La quête des carrefours jeunesse-emploi (CJE) du Québec désireux de retrouver un financement à la « mission » n’a pas été une tâche facile. Engagement de la Coalition Avenir Québec (CAQ) à l’élection générale de 2018, la promesse s’est concrétisée à l’automne 2021. Un an plus tard, Projektion 16-35 réapprend à jongler avec l’accès universel à ses services que lui permet de nouveau ce financement, dans un contexte social fort différent de celui qui prévalait en 2015.
Le combat n’était pas que celui d’Édith Samson, mais de tous les CJE du Québec. Vétérane du milieu communautaire, la codirectrice de Projektion 16-35, qui cumule plus d’une trentaine d’années de services pour l’organisme, a néanmoins « survécu » à cette période trouble, celle où le financement des CJE a été revu sous le dernier gouvernement libéral, époque à laquelle le commun des mortels aime encore aujourd’hui accoler l’étiquette « austérité ».
On était en 2015, et les CJE venaient d’apprendre qu’ils ne seraient plus financés à la mission, ce qui permettait un accès universel à leur offre de service auprès des jeunes de 16 à 35 ans. Désormais, le financement proviendrait d’Emploi-Québec (Services Québec), et la clientèle serait essentiellement celle qui lui serait référée par l’organisation, moyennant des « cibles » à atteindre et certains critères ; autrement dit, les CJE seraient des sous-traitants d’Emploi-Québec. Adieu universalité, et bonjour les cases à remplir. Le choc a été brutal.
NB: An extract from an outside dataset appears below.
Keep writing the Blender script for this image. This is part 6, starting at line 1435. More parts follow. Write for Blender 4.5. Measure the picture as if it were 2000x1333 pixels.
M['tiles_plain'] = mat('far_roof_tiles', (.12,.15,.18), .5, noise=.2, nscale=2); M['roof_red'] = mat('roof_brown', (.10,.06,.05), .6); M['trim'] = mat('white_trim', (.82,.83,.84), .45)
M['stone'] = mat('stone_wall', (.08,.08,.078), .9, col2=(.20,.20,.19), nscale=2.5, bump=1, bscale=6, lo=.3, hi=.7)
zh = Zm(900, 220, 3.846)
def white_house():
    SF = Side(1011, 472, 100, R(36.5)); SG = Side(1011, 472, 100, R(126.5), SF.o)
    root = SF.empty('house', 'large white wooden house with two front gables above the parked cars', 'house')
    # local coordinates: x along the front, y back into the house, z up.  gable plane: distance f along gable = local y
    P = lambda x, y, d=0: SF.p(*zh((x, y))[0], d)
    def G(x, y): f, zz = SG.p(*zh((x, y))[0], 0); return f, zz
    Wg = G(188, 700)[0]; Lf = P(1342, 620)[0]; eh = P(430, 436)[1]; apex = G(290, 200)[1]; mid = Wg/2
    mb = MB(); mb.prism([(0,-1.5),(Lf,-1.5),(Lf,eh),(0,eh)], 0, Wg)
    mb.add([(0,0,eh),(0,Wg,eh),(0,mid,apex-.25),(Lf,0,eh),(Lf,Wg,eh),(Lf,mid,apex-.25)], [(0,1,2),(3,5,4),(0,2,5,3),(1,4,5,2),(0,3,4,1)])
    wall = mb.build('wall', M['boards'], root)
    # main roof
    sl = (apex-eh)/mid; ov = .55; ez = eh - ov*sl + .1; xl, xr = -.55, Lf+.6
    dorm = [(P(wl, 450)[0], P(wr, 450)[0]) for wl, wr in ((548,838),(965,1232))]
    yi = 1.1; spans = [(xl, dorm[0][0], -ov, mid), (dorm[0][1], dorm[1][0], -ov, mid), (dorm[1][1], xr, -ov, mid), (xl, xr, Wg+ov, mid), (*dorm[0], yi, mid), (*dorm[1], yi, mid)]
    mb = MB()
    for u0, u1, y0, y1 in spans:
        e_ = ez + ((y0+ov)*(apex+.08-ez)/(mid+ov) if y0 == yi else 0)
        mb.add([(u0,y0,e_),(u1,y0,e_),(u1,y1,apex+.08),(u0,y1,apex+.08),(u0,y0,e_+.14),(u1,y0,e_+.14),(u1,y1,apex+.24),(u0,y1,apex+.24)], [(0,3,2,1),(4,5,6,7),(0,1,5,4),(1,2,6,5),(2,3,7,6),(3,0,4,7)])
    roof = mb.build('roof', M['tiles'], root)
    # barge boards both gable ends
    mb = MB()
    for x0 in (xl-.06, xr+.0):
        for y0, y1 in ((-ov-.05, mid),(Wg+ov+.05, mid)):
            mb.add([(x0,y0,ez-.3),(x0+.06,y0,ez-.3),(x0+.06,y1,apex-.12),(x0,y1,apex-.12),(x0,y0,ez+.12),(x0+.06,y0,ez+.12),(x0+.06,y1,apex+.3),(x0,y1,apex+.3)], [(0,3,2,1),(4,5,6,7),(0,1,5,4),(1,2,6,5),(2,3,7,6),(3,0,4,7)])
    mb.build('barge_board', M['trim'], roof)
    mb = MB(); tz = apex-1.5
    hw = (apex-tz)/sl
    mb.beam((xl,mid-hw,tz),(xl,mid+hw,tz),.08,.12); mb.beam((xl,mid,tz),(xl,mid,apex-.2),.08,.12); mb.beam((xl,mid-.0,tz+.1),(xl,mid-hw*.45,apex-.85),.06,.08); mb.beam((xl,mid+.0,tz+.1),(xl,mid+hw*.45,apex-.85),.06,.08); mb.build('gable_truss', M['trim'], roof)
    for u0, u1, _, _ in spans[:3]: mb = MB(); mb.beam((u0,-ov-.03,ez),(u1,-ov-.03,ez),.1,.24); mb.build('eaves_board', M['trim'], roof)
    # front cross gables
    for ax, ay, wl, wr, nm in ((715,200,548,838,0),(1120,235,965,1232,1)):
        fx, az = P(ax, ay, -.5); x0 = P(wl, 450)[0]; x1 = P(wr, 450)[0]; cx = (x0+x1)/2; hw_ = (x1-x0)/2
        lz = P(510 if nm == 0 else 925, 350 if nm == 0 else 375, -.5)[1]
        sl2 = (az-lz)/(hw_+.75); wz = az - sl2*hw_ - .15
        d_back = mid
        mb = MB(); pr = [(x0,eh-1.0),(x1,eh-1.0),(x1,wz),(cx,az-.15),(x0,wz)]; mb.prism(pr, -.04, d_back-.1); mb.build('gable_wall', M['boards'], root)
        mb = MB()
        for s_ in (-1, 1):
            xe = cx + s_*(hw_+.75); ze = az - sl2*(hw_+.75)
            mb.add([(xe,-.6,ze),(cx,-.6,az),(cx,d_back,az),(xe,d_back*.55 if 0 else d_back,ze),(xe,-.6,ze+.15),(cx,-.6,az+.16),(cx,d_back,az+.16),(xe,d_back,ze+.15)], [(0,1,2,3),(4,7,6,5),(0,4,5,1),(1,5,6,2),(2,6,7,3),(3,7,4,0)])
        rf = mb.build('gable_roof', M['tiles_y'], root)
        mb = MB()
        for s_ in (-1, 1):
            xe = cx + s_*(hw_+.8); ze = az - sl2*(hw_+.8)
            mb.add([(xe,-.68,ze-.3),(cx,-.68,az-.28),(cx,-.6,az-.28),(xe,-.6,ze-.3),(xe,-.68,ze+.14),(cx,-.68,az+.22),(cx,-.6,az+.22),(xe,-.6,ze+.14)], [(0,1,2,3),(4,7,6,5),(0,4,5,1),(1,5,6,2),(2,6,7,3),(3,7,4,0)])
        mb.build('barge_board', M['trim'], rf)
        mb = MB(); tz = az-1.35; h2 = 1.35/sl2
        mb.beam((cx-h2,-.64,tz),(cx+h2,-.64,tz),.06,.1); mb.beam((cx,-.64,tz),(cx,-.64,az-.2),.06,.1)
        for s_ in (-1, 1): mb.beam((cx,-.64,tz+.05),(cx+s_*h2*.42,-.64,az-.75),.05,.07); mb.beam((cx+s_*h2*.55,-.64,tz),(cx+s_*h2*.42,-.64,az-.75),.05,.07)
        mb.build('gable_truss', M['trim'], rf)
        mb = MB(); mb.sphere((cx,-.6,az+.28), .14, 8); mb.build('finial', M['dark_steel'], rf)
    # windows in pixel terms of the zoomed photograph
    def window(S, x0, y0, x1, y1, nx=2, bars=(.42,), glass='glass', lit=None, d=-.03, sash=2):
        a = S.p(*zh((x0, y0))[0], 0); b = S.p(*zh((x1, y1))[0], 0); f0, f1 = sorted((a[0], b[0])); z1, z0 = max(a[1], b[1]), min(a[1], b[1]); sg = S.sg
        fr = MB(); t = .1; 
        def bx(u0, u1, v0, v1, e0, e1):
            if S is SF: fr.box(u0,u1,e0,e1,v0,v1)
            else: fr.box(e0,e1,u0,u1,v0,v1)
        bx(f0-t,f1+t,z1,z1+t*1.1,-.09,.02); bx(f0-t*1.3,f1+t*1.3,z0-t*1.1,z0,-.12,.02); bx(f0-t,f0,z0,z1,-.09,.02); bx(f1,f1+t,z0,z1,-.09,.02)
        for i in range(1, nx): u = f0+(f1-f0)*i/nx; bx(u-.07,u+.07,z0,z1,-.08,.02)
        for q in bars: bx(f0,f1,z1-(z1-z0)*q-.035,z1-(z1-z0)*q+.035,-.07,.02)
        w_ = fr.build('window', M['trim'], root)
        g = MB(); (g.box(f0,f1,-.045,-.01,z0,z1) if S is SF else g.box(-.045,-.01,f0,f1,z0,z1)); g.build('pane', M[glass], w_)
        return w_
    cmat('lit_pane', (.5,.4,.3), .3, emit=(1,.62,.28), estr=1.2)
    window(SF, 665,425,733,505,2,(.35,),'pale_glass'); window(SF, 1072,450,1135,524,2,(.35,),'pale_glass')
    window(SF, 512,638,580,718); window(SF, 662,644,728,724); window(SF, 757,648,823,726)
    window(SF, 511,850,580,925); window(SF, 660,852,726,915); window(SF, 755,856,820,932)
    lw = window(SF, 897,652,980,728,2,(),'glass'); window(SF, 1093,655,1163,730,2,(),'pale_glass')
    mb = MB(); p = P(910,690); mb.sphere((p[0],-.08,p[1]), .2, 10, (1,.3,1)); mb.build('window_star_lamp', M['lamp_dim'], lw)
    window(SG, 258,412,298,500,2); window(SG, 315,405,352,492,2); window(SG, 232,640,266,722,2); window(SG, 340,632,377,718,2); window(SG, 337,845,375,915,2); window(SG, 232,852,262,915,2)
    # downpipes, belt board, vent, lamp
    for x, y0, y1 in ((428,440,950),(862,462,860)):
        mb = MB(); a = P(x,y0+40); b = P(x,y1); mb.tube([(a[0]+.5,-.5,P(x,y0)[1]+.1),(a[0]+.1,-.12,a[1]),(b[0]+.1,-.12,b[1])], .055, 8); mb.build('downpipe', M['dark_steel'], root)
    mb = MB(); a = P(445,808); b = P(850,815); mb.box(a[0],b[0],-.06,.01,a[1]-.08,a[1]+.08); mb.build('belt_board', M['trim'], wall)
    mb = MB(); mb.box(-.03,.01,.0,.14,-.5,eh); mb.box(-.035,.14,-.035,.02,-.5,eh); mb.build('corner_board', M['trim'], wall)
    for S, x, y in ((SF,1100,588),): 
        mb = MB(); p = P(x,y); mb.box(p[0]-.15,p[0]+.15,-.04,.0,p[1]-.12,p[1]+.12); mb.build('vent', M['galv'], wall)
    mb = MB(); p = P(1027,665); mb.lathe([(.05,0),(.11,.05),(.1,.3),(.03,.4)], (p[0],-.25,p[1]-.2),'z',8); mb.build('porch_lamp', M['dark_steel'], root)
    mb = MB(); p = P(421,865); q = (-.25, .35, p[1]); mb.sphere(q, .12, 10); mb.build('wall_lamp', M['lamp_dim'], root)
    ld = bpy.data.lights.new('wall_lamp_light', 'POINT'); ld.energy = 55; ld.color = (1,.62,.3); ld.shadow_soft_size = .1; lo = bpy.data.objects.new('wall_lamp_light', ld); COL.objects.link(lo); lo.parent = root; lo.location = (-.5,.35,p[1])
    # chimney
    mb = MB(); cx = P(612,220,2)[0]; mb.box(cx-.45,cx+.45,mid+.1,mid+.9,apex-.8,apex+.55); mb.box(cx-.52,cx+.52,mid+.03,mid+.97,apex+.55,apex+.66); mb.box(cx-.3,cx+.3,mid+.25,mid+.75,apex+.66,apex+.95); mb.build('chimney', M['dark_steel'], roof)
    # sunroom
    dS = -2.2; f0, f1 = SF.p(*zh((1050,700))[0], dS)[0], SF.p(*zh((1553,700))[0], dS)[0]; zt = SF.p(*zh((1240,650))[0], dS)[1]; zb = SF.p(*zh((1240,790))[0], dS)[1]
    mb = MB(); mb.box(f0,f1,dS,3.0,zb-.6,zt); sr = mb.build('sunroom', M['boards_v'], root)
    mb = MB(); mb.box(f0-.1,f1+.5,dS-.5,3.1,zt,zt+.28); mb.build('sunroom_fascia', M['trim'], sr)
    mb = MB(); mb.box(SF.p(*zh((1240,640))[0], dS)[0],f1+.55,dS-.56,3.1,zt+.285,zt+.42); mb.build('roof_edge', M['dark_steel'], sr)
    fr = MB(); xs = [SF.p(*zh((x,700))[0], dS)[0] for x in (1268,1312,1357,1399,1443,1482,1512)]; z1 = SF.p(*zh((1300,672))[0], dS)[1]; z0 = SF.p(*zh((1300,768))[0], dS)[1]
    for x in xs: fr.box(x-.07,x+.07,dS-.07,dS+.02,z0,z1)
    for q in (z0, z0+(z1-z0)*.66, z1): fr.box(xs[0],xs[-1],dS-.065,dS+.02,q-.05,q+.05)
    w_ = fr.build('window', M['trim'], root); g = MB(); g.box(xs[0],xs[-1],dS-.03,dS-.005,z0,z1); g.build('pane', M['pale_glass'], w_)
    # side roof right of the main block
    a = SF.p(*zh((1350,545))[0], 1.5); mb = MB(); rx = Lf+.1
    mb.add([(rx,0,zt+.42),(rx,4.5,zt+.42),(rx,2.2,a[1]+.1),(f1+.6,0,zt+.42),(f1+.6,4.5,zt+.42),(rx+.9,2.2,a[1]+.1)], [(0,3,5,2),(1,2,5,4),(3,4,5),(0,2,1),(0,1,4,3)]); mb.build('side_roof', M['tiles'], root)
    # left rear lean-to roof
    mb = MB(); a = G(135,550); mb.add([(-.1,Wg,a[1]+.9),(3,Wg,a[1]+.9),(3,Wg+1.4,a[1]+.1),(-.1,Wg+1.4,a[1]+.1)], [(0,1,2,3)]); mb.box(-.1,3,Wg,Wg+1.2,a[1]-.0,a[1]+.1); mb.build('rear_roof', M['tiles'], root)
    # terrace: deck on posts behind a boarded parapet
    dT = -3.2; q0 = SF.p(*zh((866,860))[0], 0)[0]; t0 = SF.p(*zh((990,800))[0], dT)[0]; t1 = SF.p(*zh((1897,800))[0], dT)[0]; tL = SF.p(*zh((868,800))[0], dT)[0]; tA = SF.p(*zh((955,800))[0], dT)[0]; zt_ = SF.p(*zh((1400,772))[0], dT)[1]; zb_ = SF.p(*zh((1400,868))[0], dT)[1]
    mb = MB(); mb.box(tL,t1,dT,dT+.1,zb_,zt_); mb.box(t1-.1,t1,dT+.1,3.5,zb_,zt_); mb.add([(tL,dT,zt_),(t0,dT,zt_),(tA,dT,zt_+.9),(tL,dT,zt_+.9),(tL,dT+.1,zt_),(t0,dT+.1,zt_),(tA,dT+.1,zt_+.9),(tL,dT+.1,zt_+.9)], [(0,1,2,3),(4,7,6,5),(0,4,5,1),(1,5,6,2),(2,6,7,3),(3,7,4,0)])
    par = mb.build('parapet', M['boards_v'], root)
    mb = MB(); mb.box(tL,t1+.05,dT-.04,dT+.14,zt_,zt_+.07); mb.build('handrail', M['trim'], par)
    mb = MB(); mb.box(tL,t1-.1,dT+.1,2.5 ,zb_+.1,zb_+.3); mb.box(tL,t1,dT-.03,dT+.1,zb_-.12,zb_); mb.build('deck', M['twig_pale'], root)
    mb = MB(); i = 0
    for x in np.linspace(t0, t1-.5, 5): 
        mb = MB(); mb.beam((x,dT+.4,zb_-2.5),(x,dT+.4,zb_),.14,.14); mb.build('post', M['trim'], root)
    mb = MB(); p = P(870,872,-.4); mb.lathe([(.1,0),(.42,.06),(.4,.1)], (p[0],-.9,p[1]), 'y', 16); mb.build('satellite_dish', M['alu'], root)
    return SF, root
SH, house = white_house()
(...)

« On avait le même montant de financement, mais on rencontrait environ 35 % des cibles qu’on nous demandait d’atteindre. Notre préoccupation était au terme de l’entente, car on se disait que si on nous finançait au réel, on nous couperait probablement en proportion de ce qu’on aurait réalisé. », résume la codirectrice de Projektion 16-35, Édith Samson.
Durant tout le mandat libéral, des représentations ont été faites par les deux regroupements parlant au nom des CJE du Québec, afin de sensibiliser à l’importance de retrouver un financement à la mission pour rétablir la notion d’universalité qui prévalait par le passé. Ce n’est qu’après l’élection d’un gouvernement caquiste à l’automne 2018 que le message a fini par trouver écho, le parti en ayant fait au préalable un engagement électoral.
En transition
Depuis un an, Projektion 16-35 et tous les autres CJE jouissent de nouveau d’un financement à la mission globale. Dans L’Islet, la somme atteignait 145 420 $ en 2021-2022, alors qu’au Kamouraska, pour Projektion 16-35, le montant s’élevait à 178 506 $. À cela s’ajoute une somme d’environ 140 000 $ par CJE pour la même période par le biais du programme Créneau carrefour, piloté par le Secrétariat à la jeunesse, cette fois orienté vers des activités spécifiques.
Avec ce retour au financement à la mission, Projektion 16-35 est de nouveau ouvert à tous, mais l’organisme doit tout de même s’ajuster, car la réalité du marché du travail est aujourd’hui différente de celle d’il y a sept ans. Dans un contexte de plein-emploi, et même de pénurie de main-d’œuvre, la clientèle que joint aujourd’hui l’organisme vient avec de nouveaux défis.
« La quantité de jeunes rencontrés est beaucoup moins grande, d’une part, mais elle est aussi beaucoup plus éloignée du marché de l’emploi. Ça change toute l’approche de nos conseillères en emploi. Si les jeunes débarquent à la base parce qu’ils ont besoin d’aide pour leur curriculum vitæ, 80 % de la rencontre va probablement tourner autour de tout, sauf ça. Au final, c’est plus l’intervenante sociale qui entre en ligne de compte que la conseillère, et on sort complètement de l’approche des cases à cocher pour atteindre les cibles qui nous étaient fixées », résume Dimka Bélec, codirecteur.
Près de sept ans à restreindre l’accès aux services a aussi eu un impact auprès de toute une génération de jeunes travailleurs qui ne connaissent pas ou peu l’organisme. Un défi de promotion pour faire reconnaître l’offre de service universelle de Projektion 16-35 s’impose, et cela vient avec une plus grande présence sur le terrain, en particulier dans les écoles de la région, délaissées ces dernières années dans la foulée de la refonte de la mission.
De nouveaux besoins pointent aussi auprès d’une clientèle plus jeune que les 16-35 ans, appelée de plus en plus à faire son entrée de façon précoce sur le marché du travail. « Comment on travaille avec ces jeunes-là ? Leurs parents ? Leurs employeurs ? C’est un nouveau phénomène auquel on doit s’attarder, qui demande de l’ajustement mais qui est possible, maintenant qu’on a retrouvé notre flexibilité d’antan », termine Édith Samson.